そもそも「ジャンマ」は、人として生まれることに限定した言葉ではなく、「発生」「生起」「顕現」「現れること」などを表す言葉です。そして「ヴェーデニーヤハ」は経験されることを意味しています。したがって、「ジャンマ・ヴェーデニーヤハ」を素直に解釈すると「新たなる経験が生じる」となります。つまり、「ジャンマ、生まれる」は、人としての誕生を指しているのではなく、カルマの作用が再び顕れること、つまり過去の行為が新しい形で現れることを意味していると解釈できます。
ポイント4
以上を踏まえると、本節で言わんとしていることは「クレシャによって行為が生じ、その行為が心の奥に印象として蓄積する――これがカルマの蓄積である。それらは、意識の光が届いているものもあれば、無自覚のまま働いているものもある。そして、そのいずれからも新たな経験が生じ、私たちの人生を形づくっている。」となります。

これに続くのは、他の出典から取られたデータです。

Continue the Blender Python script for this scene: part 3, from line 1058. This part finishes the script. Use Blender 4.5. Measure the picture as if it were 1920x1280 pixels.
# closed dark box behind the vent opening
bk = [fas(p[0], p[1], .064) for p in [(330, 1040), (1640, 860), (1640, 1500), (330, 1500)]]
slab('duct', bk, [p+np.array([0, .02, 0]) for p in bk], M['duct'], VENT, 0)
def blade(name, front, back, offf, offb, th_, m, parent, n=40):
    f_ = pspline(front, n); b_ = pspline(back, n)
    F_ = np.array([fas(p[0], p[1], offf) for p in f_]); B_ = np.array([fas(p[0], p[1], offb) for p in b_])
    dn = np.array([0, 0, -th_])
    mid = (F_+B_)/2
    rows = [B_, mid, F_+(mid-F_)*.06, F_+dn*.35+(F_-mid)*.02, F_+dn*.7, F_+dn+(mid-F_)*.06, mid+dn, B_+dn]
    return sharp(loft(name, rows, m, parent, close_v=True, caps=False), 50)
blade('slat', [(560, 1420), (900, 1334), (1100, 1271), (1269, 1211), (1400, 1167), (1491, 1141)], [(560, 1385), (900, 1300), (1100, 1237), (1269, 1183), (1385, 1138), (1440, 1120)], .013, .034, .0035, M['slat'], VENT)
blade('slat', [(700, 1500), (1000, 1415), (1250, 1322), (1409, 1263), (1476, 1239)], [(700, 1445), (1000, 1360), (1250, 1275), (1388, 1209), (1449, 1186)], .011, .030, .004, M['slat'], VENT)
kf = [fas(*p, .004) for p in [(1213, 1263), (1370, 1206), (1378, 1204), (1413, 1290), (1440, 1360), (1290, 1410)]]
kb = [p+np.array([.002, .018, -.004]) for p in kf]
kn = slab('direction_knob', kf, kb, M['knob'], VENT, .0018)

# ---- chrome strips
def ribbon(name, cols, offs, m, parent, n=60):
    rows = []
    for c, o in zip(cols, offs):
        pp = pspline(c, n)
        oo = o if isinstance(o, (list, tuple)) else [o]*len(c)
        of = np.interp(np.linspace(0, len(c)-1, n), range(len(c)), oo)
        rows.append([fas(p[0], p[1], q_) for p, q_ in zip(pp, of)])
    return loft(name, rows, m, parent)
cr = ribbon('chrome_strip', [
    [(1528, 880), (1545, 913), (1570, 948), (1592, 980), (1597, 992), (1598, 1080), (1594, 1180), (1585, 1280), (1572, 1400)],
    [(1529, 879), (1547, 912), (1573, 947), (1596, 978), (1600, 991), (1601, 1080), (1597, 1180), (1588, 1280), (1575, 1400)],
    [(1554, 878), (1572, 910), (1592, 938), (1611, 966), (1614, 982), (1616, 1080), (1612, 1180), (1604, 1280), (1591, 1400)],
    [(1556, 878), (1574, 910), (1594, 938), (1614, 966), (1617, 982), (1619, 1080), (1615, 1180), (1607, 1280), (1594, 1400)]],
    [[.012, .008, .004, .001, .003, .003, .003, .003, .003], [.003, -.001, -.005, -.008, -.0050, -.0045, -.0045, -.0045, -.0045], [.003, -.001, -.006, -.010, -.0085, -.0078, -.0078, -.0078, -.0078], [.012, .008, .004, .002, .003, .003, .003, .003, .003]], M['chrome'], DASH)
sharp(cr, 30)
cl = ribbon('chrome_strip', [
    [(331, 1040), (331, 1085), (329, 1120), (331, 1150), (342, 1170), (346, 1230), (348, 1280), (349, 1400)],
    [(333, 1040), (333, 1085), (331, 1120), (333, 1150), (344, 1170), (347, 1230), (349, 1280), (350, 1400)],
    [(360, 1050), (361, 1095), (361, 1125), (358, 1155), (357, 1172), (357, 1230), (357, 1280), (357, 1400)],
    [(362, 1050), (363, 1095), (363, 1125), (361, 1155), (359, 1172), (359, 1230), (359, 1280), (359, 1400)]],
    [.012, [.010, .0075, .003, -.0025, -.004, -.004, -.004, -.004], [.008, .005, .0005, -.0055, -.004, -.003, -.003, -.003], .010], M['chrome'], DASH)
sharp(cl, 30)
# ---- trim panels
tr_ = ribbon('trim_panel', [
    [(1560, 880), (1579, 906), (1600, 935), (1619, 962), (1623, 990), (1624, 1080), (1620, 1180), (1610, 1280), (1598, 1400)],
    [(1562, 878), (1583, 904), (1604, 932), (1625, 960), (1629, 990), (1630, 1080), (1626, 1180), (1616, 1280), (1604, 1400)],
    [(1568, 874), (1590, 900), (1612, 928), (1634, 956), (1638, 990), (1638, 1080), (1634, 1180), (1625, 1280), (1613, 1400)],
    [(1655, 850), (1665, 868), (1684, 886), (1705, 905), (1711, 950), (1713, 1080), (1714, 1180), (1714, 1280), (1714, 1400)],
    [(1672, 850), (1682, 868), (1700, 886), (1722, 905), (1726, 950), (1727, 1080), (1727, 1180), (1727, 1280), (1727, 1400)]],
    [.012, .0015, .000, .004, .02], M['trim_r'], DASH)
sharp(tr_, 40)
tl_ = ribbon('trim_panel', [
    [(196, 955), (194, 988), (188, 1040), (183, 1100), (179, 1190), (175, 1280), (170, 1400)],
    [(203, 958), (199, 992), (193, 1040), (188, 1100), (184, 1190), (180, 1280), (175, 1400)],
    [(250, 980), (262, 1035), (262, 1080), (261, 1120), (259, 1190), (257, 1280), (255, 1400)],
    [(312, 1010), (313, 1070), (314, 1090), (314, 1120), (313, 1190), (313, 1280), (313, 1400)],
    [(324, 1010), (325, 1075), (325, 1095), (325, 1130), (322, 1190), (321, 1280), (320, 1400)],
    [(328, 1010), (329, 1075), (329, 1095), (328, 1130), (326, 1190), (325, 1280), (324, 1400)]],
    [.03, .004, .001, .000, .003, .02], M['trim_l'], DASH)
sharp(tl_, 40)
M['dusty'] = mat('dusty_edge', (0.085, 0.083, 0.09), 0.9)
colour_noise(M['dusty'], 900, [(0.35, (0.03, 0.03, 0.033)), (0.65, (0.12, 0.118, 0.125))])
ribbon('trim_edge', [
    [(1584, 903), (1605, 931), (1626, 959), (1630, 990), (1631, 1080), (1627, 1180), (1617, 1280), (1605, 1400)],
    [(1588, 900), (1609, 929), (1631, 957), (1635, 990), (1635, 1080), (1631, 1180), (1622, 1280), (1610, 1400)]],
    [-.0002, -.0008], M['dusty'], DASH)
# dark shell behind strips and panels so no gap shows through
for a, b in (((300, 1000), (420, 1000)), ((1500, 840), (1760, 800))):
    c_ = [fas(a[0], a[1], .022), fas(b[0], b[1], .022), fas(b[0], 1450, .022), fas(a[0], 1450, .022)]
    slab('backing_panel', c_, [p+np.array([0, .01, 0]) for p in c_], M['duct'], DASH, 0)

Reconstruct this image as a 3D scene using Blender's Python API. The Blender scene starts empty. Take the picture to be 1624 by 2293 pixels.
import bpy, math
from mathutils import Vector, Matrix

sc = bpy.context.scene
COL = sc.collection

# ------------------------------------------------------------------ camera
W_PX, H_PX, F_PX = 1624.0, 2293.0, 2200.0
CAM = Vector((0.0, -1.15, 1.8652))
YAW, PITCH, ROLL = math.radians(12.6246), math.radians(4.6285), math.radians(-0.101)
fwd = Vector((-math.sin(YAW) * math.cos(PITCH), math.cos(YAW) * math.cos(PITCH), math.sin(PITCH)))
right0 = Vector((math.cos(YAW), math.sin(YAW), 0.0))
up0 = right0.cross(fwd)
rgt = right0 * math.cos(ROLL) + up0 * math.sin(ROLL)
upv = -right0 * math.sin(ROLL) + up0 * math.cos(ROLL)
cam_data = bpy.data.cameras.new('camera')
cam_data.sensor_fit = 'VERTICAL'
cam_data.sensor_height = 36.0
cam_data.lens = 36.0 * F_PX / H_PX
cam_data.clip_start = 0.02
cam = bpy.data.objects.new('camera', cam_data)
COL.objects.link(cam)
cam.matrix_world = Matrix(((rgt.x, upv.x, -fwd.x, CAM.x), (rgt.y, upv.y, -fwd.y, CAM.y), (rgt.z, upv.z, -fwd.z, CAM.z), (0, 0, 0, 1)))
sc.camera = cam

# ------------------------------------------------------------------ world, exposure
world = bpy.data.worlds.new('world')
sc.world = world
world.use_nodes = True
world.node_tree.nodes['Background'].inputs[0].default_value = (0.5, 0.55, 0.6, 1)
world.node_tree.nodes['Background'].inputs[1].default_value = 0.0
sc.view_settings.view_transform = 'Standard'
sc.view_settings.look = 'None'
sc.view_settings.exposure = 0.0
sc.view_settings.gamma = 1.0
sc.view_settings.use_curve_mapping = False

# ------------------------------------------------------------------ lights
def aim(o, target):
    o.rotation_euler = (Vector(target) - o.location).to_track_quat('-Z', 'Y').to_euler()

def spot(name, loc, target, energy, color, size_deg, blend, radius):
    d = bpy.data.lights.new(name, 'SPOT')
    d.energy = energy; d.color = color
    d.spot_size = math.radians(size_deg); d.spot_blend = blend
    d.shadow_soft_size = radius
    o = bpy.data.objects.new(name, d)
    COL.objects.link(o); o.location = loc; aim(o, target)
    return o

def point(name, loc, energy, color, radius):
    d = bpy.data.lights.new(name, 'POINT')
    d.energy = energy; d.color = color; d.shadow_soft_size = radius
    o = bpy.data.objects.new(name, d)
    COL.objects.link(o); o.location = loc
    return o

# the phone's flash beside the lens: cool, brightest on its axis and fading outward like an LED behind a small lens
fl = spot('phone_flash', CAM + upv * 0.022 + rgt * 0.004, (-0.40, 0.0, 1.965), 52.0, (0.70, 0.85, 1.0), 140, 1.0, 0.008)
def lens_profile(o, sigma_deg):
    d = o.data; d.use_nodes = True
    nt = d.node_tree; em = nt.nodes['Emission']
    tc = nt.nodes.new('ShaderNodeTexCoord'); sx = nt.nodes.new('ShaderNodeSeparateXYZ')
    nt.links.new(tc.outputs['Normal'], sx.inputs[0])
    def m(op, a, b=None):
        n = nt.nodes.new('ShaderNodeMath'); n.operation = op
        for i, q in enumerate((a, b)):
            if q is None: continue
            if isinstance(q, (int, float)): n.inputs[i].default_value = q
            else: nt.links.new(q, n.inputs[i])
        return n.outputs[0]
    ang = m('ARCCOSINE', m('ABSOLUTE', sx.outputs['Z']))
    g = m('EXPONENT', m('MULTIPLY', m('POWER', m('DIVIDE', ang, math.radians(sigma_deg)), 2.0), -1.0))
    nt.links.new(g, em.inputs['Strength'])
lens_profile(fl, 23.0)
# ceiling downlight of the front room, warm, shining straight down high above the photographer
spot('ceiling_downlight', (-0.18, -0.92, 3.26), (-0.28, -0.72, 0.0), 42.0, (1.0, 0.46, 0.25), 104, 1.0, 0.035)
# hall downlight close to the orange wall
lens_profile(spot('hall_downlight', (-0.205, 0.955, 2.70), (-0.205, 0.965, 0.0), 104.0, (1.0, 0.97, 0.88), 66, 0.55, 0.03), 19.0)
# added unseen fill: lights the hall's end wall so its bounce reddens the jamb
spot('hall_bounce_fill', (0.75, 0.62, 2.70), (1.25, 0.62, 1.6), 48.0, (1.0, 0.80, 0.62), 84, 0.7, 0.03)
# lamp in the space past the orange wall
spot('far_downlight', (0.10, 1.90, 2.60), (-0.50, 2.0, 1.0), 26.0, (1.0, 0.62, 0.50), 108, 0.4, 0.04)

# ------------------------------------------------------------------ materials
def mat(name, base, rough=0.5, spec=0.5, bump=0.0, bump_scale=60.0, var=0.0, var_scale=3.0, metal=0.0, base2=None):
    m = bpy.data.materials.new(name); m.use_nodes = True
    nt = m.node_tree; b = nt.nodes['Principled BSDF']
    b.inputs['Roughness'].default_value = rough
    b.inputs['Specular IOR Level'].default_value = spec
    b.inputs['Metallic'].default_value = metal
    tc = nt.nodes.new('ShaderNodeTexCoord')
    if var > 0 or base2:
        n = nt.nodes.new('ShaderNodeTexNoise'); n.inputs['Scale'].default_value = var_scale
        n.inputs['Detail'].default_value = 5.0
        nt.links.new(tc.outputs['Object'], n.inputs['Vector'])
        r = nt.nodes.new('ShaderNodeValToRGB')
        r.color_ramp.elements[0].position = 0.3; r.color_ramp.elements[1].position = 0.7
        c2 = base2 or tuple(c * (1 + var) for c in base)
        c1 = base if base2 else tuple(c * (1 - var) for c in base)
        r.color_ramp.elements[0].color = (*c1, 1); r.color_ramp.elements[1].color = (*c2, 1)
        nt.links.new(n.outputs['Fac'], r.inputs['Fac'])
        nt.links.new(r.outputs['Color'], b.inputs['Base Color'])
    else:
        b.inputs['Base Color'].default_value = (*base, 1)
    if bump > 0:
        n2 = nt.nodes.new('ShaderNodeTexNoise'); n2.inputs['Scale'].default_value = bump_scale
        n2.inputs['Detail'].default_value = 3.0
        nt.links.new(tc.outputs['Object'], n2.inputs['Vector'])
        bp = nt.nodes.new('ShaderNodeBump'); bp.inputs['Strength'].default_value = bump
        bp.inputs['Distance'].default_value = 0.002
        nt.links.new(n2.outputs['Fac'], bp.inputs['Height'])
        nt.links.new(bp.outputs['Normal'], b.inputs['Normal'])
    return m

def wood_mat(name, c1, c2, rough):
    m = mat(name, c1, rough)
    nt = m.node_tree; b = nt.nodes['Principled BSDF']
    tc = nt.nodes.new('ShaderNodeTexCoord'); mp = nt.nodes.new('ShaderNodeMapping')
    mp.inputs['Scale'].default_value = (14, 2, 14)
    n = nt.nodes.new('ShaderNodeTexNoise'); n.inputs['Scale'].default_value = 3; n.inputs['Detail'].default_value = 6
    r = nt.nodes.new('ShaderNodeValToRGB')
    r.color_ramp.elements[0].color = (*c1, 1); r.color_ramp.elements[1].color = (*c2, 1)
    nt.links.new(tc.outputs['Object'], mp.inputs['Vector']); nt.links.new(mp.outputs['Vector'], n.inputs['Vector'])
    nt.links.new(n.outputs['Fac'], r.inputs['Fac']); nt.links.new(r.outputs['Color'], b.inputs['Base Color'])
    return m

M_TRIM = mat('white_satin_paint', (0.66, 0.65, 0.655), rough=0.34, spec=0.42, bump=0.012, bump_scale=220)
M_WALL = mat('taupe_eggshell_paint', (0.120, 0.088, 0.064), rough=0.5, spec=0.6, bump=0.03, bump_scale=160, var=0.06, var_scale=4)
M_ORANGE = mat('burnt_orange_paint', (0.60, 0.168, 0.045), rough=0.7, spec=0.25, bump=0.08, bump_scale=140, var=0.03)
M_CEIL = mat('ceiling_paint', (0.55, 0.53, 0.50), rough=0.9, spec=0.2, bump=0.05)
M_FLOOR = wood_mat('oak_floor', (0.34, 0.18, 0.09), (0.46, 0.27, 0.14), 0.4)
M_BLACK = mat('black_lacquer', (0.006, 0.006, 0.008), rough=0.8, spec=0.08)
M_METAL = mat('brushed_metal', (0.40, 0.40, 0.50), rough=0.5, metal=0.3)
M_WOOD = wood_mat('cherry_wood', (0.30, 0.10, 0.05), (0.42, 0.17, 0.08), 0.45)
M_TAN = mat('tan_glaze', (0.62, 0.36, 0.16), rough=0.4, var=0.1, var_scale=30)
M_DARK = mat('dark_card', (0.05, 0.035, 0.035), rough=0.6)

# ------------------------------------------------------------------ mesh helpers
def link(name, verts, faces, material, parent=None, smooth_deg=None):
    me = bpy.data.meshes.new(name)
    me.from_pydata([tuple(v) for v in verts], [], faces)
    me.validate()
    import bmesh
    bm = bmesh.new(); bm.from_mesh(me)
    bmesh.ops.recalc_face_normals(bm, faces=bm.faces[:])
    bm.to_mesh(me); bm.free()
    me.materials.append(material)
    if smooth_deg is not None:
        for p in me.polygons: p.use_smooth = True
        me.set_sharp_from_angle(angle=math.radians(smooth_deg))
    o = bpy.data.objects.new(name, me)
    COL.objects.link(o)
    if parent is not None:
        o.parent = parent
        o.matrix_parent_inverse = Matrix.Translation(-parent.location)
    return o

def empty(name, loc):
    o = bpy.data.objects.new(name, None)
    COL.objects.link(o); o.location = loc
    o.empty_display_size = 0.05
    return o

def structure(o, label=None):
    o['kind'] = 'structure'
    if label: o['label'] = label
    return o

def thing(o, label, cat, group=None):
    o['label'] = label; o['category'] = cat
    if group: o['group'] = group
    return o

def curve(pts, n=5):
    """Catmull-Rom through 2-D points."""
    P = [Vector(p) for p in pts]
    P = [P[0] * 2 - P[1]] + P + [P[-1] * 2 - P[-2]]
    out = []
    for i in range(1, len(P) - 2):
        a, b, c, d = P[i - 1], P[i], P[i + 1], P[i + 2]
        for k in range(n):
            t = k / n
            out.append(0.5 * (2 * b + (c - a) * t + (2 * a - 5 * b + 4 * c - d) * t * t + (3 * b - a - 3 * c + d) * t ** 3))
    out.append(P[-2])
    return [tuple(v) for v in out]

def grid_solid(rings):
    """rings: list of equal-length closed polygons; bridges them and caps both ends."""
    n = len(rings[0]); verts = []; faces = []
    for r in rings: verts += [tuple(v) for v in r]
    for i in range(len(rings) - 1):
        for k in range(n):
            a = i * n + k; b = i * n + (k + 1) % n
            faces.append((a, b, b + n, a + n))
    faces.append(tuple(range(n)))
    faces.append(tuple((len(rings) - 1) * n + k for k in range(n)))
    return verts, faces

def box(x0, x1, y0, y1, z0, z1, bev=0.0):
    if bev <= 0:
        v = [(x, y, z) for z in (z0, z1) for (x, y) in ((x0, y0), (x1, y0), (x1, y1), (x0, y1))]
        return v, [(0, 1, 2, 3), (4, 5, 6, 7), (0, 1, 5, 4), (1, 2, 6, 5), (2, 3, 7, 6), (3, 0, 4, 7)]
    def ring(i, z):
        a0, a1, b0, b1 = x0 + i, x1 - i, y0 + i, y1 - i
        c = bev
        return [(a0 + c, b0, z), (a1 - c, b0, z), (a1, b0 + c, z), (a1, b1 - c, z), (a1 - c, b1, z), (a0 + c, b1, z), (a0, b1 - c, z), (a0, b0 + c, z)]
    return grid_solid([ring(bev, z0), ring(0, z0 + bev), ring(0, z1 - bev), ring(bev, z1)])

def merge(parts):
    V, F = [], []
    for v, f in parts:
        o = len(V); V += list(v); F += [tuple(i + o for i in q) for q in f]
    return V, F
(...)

このように解釈すると、本節は輪廻や来世の説明ではなく、「今、この瞬間にも働いているカルマのメカニズム」を説明するものになります。つまり、クレシャ(煩悩)が原因となってカルマ(行為)が生まれ、そのカルマは意識されていようがいまいが作用し、その結果として新たな経験(状況・反応・苦楽)を生み出すのです。
このような視点で本節を訳すと、以下のようになります。
クレシャによってカルマが蓄積する。それを認識しているか否かに関わらず、そこから新たな経験が生じる。

ヨーガスートラ第2章(本節までの訳)
第1節:タパス(肉体を浄化して整えること)、スヴァーディヤーヤ (知的な理解を深めること)、イーシュワラ プラニダーナ(神に委ねること)。それらの実践によりヨガを成し遂げることができる。
第2節:
その目的は、サマーディの状態に至るとともに、クレーシャ(苦悩や煩悩)を弱めていくことである。
第3節:
アヴィディヤ(無知)、アスミタ(我執)、ラーガ(執着)、ドヴェーシャ(嫌悪)、アビニヴェーシャ(生命への固執)が、クレーシャ(苦悩や煩悩)の源である。
第4節:
アヴィディヤ(無知)は、他のクレーシャ(苦悩や煩悩)のもととなる。眠りに落ちているかのようにもろく弱く、高貴なものとの繋がりが断たれている状態である。
第5節:
永遠ではないもの、不純なもの、苦しみ、自己の本質でないもの。永遠なるもの、純粋なもの、安楽、自己の本質。それらについて、誤って認識しているのがアヴィディヤ(無知)である。
第6節:
アスミタ(我執)は、「ドゥリグ(見る者、観照者)」と「ダルシャナ(見る働き、認識の作用)」を一体視してしまうことである。
第7節:
スカ(快楽)の後に残るもの(潜在印象)があり、それがラーガ(執着)となる。
第8節:
ドゥッカ(苦しみの経験)の後に残るもの(潜在的印象)があり、それがドヴェーシャ(嫌悪)となる。
第9節:
本能的なもので、賢者であっても同じように深く根付いているものがあり、それが「アビニヴェーシャ(強い執着)」である。
第10節:
それら(クレシャ)は、非物質的なものであり、手放して、根源に戻すべきものである。
第11節:
それらの働き(クレシャに由来する、繰り返される心の反応パターン )は、瞑想によって手放すべきものである 。
第12節:
クレシャによってカルマが蓄積する。それを認識しているか否かに関わらず、そこから新たな経験が生じる。